All lines below must be repeated exactly, with the pictures omitted.

Source material:
+ + + +

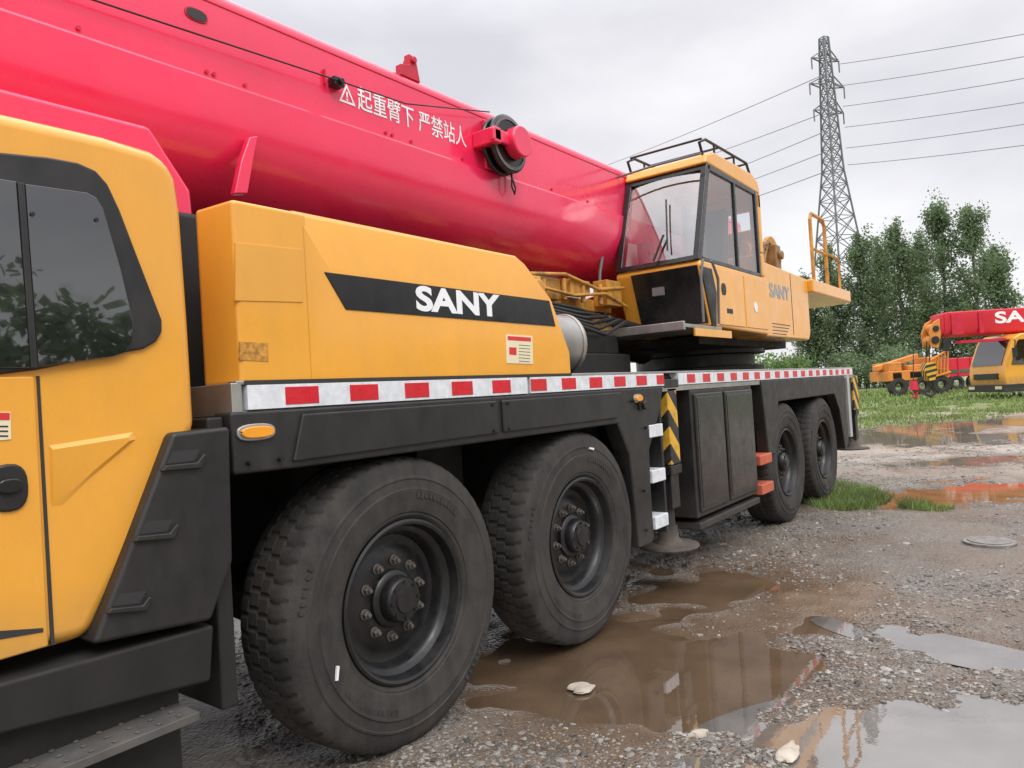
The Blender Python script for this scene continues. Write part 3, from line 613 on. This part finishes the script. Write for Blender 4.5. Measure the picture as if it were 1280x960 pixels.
# mud along the wheels (per-vertex mask from the same shape as the relief)
at=N(nt,'ShaderNodeAttribute'); at.attribute_name='mud'
mudc=mixc(nt,mrange(nt,noise(nt,pos,5,8,.65),.35,.65,0,1),(.125,.078,.046),(.205,.14,.088))
c=mixc(nt,math_n(nt,'MULTIPLY',at.outputs['Fac'],.9),c,mudc)
vd=N(nt,'ShaderNodeVectorMath',operation='DISTANCE'); L.new(pos,vd.inputs[0]); vd.inputs[1].default_value=CP
far=mrange(nt,vd.outputs['Value'],8,14,0,1)
fc=mixc(nt,mrange(nt,noise(nt,pos,.5,6),.4,.6,0,1),(.34,.265,.20),(.40,.355,.30))
gr=mixc(nt,mrange(nt,noise(nt,pos,1.5,8,.7),.4,.6,0,1),(.15,.215,.065),(.23,.265,.10))
c=mixc(nt,far,c,fc); c=mixc(nt,mrange(nt,vd.outputs['Value'],26,32,0,1),c,gr)
wet=mrange(nt,sx.outputs[2],.004,-.016,0,1)
c=mixc(nt,math_n(nt,'MULTIPLY',wet,.6),c,(.098,.064,.040))
L.new(c,p.inputs['Base Color'])
ro=math_n(nt,'SUBTRACT',.46,math_n(nt,'MULTIPLY',wet,.31)); ro=math_n(nt,'SUBTRACT',ro,math_n(nt,'MULTIPLY',at.outputs['Fac'],.12),True); L.new(ro,p.inputs['Roughness'])
b=N(nt,'ShaderNodeBump'); L.new(math_n(nt,'SUBTRACT',.7,math_n(nt,'MULTIPLY',at.outputs['Fac'],.45)),b.inputs['Strength']); b.inputs['Distance'].default_value=.01
hh=math_n(nt,'ADD',n2,math_n(nt,'MULTIPLY',vo.outputs['Distance'],-1.0)); L.new(hh,b.inputs['Height']); L.new(b.outputs[0],p.inputs['Normal'])
g=fast_mesh('ground',co,q,gm,True); tag(g,kind='structure')
ma=g.data.attributes.new('mud','FLOAT','POINT'); ma.data.foreach_set('value',mudmask(rr,ffl).astype(np.float32))
# water
def mk_water(name,col,ior):
    m,nt,out=nt_new(name); L=nt.links
    geo=N(nt,'ShaderNodeNewGeometry'); pos=geo.outputs['Position']
    d=N(nt,'ShaderNodeBsdfDiffuse'); L.new(mixc(nt,mrange(nt,noise(nt,pos,3,6),.3,.7,0,1),col,tuple(x*.6 for x in col)),d.inputs[0])
    gl=N(nt,'ShaderNodeBsdfGlossy'); gl.inputs['Roughness'].default_value=.012
    fr=N(nt,'ShaderNodeFresnel'); fr.inputs[0].default_value=ior
    b=N(nt,'ShaderNodeBump'); b.inputs['Strength'].default_value=.03; b.inputs['Distance'].default_value=.01; L.new(noise(nt,pos,14,3),b.inputs['Height']); L.new(b.outputs[0],gl.inputs['Normal'])
    mx=N(nt,'ShaderNodeMixShader'); L.new(fr.outputs[0],mx.inputs[0]); L.new(d.outputs[0],mx.inputs[1]); L.new(gl.outputs[0],mx.inputs[2]); L.new(mx.outputs[0],out.inputs[0]); return m
WM={'mud':mk_water('muddy_water',(.165,.108,.065),3.2),'clear':mk_water('puddle_water',(.22,.20,.18),4.6),'orange':mk_water('orange_water',(.44,.19,.085),1.6),'far':mk_water('far_puddle_water',(.27,.22,.17),1.7)}
for (a,b_,rr_,rf_,ro_,k,ps,lv,_) in PUD:
    m=MB(); pts=[]
    for i in range(40):
        t=2*PI*i/40; lx,ly=rr_*ps*math.cos(t),rf_*ps*math.sin(t); c_,s_=math.cos(ro_),math.sin(ro_)
        pp=RF(a+lx*c_-ly*s_,b_+lx*s_+ly*c_,0); pts.append((pp.x,pp.y,WL-.0013*lv))
    m.add(pts,[tuple(range(39,-1,-1))]); o=m.build('water',WM[k],smooth=0); tag(o,kind='structure')
    if o.data.polygons[0].normal.z<0: o.data.flip_normals()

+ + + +

Worked solution:
The Blender Python script for this scene continues. Write part 3, from line 613 on. This part finishes the script. Write for Blender 4.5. Measure the picture as if it were 1280x960 pixels.
# mud along the wheels (per-vertex mask from the same shape as the relief)
at=N(nt,'ShaderNodeAttribute'); at.attribute_name='mud'
mudc=mixc(nt,mrange(nt,noise(nt,pos,5,8,.65),.35,.65,0,1),(.125,.078,.046),(.205,.14,.088))
c=mixc(nt,math_n(nt,'MULTIPLY',at.outputs['Fac'],.9),c,mudc)
vd=N(nt,'ShaderNodeVectorMath',operation='DISTANCE'); L.new(pos,vd.inputs[0]); vd.inputs[1].default_value=CP
far=mrange(nt,vd.outputs['Value'],8,14,0,1)
fc=mixc(nt,mrange(nt,noise(nt,pos,.5,6),.4,.6,0,1),(.34,.265,.20),(.40,.355,.30))
gr=mixc(nt,mrange(nt,noise(nt,pos,1.5,8,.7),.4,.6,0,1),(.15,.215,.065),(.23,.265,.10))
c=mixc(nt,far,c,fc); c=mixc(nt,mrange(nt,vd.outputs['Value'],26,32,0,1),c,gr)
wet=mrange(nt,sx.outputs[2],.004,-.016,0,1)
c=mixc(nt,math_n(nt,'MULTIPLY',wet,.6),c,(.098,.064,.040))
L.new(c,p.inputs['Base Color'])
ro=math_n(nt,'SUBTRACT',.46,math_n(nt,'MULTIPLY',wet,.31)); ro=math_n(nt,'SUBTRACT',ro,math_n(nt,'MULTIPLY',at.outputs['Fac'],.12),True); L.new(ro,p.inputs['Roughness'])
b=N(nt,'ShaderNodeBump'); L.new(math_n(nt,'SUBTRACT',.7,math_n(nt,'MULTIPLY',at.outputs['Fac'],.45)),b.inputs['Strength']); b.inputs['Distance'].default_value=.01
hh=math_n(nt,'ADD',n2,math_n(nt,'MULTIPLY',vo.outputs['Distance'],-1.0)); L.new(hh,b.inputs['Height']); L.new(b.outputs[0],p.inputs['Normal'])
g=fast_mesh('ground',co,q,gm,True); tag(g,kind='structure')
ma=g.data.attributes.new('mud','FLOAT','POINT'); ma.data.foreach_set('value',mudmask(rr,ffl).astype(np.float32))
# water
def mk_water(name,col,ior):
    m,nt,out=nt_new(name); L=nt.links
    geo=N(nt,'ShaderNodeNewGeometry'); pos=geo.outputs['Position']
    d=N(nt,'ShaderNodeBsdfDiffuse'); L.new(mixc(nt,mrange(nt,noise(nt,pos,3,6),.3,.7,0,1),col,tuple(x*.6 for x in col)),d.inputs[0])
    gl=N(nt,'ShaderNodeBsdfGlossy'); gl.inputs['Roughness'].default_value=.012
    fr=N(nt,'ShaderNodeFresnel'); fr.inputs[0].default_value=ior
    b=N(nt,'ShaderNodeBump'); b.inputs['Strength'].default_value=.03; b.inputs['Distance'].default_value=.01; L.new(noise(nt,pos,14,3),b.inputs['Height']); L.new(b.outputs[0],gl.inputs['Normal'])
    mx=N(nt,'ShaderNodeMixShader'); L.new(fr.outputs[0],mx.inputs[0]); L.new(d.outputs[0],mx.inputs[1]); L.new(gl.outputs[0],mx.inputs[2]); L.new(mx.outputs[0],out.inputs[0]); return m
WM={'mud':mk_water('muddy_water',(.165,.108,.065),3.2),'clear':mk_water('puddle_water',(.22,.20,.18),4.6),'orange':mk_water('orange_water',(.44,.19,.085),1.6),'far':mk_water('far_puddle_water',(.27,.22,.17),1.7)}
for (a,b_,rr_,rf_,ro_,k,ps,lv,_) in PUD:
    m=MB(); pts=[]
    for i in range(40):
        t=2*PI*i/40; lx,ly=rr_*ps*math.cos(t),rf_*ps*math.sin(t); c_,s_=math.cos(ro_),math.sin(ro_)
        pp=RF(a+lx*c_-ly*s_,b_+lx*s_+ly*c_,0); pts.append((pp.x,pp.y,WL-.0013*lv))
    m.add(pts,[tuple(range(39,-1,-1))]); o=m.build('water',WM[k],smooth=0); tag(o,kind='structure')
    if o.data.polygons[0].normal.z<0: o.data.flip_normals()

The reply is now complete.